Cambareri retires after three decades of service

Executive Director Kristy Senatori presented Tom Cambareri with framed map of Cape Cod.

Tom Cambareri was hired in 1988 as water resources coordinator for the Cape Cod Planning and Economic Development Commission, the predecessor agency to the Cape Cod Commission. During his 31-year tenure, Tom and his colleagues in the Water Resources Program worked with Cape stakeholders to create the region’s first AreaWide Water Quality Management Plan (the 1978 Plan) under Section 208 of the U.S. Clean Water Act.  The 1978 Plan laid the groundwork to clean up direct (point source) threats to Cape Cod’s sole source aquifer, which is the source of the region’s drinking water.  At the time, point source threats included active septage lagoons, leaking underground storage tanks, and pollution plumes resulting from activities at the Massachusetts Military Reservation and the Barnstable County Fire Training Academy.  

Tom and his staff were also instrumental in addressing non-point source threats to water resources, including nitrogen pollution from on-site septic systems. The Water Resources Program established the first regulatory limits for nitrogen, limiting nitrogen contributions to the groundwater to 5ppm due to the Cape’s sandy, permeable soils (the state still allows 10 ppm N in some instances), and further limiting nitrogen loading in watersheds to polluted marine water embayments to stop or slow eutrophication.  Tom and his fellow staff also championed limits on phosphorus pollution of Cape’s freshwater ponds.  

Mr. Cambareri was recognized for his years of service to the Commission and the water resources of Cape Cod at the Jan. 24, 2019 Cape Cod Commission meeting. Executive Director Kristy Senator presented him with a framed, gold-leafed image of the Cod and expressed thanks on behalf of the Commission. 

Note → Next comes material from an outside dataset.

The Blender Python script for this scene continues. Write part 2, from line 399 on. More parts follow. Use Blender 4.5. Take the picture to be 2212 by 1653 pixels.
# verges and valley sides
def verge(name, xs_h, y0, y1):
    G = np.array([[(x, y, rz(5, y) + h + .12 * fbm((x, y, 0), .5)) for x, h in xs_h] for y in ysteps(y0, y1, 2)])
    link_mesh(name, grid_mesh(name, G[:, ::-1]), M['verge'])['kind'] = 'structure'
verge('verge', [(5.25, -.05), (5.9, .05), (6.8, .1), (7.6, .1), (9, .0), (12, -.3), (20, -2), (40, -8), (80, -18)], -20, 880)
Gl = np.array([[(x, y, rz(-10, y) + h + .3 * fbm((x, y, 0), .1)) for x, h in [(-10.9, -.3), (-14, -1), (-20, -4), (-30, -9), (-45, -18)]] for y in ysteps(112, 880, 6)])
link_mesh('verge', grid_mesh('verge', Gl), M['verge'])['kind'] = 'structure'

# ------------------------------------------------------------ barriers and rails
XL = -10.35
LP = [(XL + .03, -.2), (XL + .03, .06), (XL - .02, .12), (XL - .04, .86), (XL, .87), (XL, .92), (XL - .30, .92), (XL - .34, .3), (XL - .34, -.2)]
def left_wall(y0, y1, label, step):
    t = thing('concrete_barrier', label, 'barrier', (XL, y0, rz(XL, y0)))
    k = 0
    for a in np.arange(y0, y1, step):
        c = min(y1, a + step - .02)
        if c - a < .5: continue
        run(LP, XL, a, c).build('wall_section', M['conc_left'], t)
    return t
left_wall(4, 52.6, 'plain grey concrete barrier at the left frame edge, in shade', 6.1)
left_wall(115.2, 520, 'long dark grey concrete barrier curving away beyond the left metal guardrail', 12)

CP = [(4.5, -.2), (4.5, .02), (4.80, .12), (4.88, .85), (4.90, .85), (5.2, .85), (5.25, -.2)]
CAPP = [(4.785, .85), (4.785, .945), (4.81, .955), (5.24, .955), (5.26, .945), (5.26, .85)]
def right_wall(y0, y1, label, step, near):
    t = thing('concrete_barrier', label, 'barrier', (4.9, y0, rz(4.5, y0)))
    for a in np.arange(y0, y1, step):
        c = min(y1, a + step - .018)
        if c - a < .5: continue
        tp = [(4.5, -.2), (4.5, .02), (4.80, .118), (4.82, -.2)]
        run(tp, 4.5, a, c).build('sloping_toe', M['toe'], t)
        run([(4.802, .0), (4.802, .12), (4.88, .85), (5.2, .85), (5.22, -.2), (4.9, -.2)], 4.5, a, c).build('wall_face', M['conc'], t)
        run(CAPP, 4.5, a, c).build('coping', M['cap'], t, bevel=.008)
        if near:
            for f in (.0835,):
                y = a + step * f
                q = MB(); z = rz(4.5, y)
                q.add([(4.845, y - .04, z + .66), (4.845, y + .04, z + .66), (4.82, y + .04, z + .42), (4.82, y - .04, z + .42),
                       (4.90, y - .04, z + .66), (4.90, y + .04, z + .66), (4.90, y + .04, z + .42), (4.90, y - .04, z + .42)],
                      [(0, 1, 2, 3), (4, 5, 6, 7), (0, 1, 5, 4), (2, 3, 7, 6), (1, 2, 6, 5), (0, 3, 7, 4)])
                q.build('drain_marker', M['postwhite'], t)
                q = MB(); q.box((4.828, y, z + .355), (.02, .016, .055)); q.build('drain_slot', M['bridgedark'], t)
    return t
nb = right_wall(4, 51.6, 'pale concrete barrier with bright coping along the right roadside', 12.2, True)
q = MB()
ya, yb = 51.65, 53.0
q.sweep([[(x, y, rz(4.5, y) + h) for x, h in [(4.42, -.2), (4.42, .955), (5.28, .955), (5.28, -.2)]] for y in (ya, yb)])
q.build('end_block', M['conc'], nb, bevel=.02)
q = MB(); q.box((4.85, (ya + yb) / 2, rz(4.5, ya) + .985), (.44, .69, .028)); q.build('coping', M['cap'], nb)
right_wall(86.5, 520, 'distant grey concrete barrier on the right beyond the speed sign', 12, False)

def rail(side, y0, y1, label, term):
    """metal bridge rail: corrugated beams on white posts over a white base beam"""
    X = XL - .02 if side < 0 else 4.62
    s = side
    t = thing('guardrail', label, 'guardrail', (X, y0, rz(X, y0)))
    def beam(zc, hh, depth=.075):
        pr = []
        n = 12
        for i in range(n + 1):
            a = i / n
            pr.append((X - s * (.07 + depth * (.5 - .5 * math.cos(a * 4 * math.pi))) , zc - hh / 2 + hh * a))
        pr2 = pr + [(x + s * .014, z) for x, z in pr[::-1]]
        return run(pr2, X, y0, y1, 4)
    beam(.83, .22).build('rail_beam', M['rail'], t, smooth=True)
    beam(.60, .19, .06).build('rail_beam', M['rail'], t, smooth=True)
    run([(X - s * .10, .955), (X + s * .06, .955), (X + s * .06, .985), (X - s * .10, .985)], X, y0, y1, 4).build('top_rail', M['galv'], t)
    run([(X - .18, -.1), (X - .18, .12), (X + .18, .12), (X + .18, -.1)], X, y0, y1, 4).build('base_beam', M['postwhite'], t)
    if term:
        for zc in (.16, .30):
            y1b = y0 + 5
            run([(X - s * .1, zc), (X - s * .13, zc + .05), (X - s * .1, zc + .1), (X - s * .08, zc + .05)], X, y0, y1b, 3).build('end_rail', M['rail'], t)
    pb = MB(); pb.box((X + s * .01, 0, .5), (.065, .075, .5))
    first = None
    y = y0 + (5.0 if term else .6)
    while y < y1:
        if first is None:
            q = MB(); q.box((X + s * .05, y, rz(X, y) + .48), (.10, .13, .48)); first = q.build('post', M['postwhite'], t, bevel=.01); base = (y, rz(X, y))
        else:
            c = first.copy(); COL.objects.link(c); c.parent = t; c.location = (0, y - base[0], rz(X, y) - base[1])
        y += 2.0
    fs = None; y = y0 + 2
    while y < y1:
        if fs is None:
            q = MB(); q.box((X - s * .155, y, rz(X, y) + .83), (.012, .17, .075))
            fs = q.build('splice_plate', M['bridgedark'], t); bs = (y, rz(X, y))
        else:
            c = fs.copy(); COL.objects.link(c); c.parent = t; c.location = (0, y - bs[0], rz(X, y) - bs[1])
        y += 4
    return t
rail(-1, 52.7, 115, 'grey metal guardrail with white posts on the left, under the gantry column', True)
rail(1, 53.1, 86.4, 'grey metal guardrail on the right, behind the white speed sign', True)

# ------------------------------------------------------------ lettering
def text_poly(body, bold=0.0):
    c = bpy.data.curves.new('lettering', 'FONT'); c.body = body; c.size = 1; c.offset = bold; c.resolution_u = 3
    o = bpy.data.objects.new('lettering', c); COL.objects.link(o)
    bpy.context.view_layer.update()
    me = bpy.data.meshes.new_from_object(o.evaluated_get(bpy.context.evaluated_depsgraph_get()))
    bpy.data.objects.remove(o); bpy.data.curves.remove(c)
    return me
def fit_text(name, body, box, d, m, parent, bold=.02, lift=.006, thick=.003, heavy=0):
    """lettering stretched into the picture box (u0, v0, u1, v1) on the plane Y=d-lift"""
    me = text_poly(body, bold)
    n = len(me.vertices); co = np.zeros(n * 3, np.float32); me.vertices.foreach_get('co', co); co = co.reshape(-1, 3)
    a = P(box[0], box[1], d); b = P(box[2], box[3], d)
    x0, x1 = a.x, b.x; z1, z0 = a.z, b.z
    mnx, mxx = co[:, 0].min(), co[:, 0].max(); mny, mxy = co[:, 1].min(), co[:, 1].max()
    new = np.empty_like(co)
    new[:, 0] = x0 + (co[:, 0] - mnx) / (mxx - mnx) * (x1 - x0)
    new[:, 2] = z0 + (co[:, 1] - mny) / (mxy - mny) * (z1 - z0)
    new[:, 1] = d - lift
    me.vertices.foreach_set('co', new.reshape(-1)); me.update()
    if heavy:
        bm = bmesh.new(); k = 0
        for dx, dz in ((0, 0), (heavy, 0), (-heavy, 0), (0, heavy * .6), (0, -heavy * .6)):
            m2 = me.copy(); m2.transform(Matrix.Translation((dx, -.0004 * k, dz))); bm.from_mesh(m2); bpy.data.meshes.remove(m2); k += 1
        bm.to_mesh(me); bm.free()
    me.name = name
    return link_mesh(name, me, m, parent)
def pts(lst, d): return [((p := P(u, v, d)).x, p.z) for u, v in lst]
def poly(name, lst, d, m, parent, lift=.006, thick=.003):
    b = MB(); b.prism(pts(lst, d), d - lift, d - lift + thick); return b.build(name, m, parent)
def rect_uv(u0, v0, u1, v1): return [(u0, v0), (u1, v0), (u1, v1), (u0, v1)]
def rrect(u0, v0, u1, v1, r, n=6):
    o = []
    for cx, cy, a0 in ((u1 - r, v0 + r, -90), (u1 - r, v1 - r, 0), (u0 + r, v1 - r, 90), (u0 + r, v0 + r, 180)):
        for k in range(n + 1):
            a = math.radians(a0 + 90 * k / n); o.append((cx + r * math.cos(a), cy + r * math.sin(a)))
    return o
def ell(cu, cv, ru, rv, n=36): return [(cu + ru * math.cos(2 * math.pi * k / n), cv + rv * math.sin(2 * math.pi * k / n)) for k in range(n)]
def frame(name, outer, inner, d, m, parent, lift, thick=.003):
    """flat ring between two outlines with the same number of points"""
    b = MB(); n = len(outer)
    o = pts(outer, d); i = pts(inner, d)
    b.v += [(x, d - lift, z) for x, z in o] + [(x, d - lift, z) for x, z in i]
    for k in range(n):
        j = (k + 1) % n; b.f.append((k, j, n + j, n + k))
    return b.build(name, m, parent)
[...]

Also at the meeting, Mark Robinson, executive director of the compact of Cape Cod Conservation Trusts and long-time friend, presented a “Perpetual Right of Entry” to Pilgrim Springs in Truro. It is the site where the Pilgrims “sat down and drunke our first New England Water.” According to the easement, it was conveyed “in consideration of millions of dollars he has saved Cape Cod by preserving its Sole Source Aquifer.”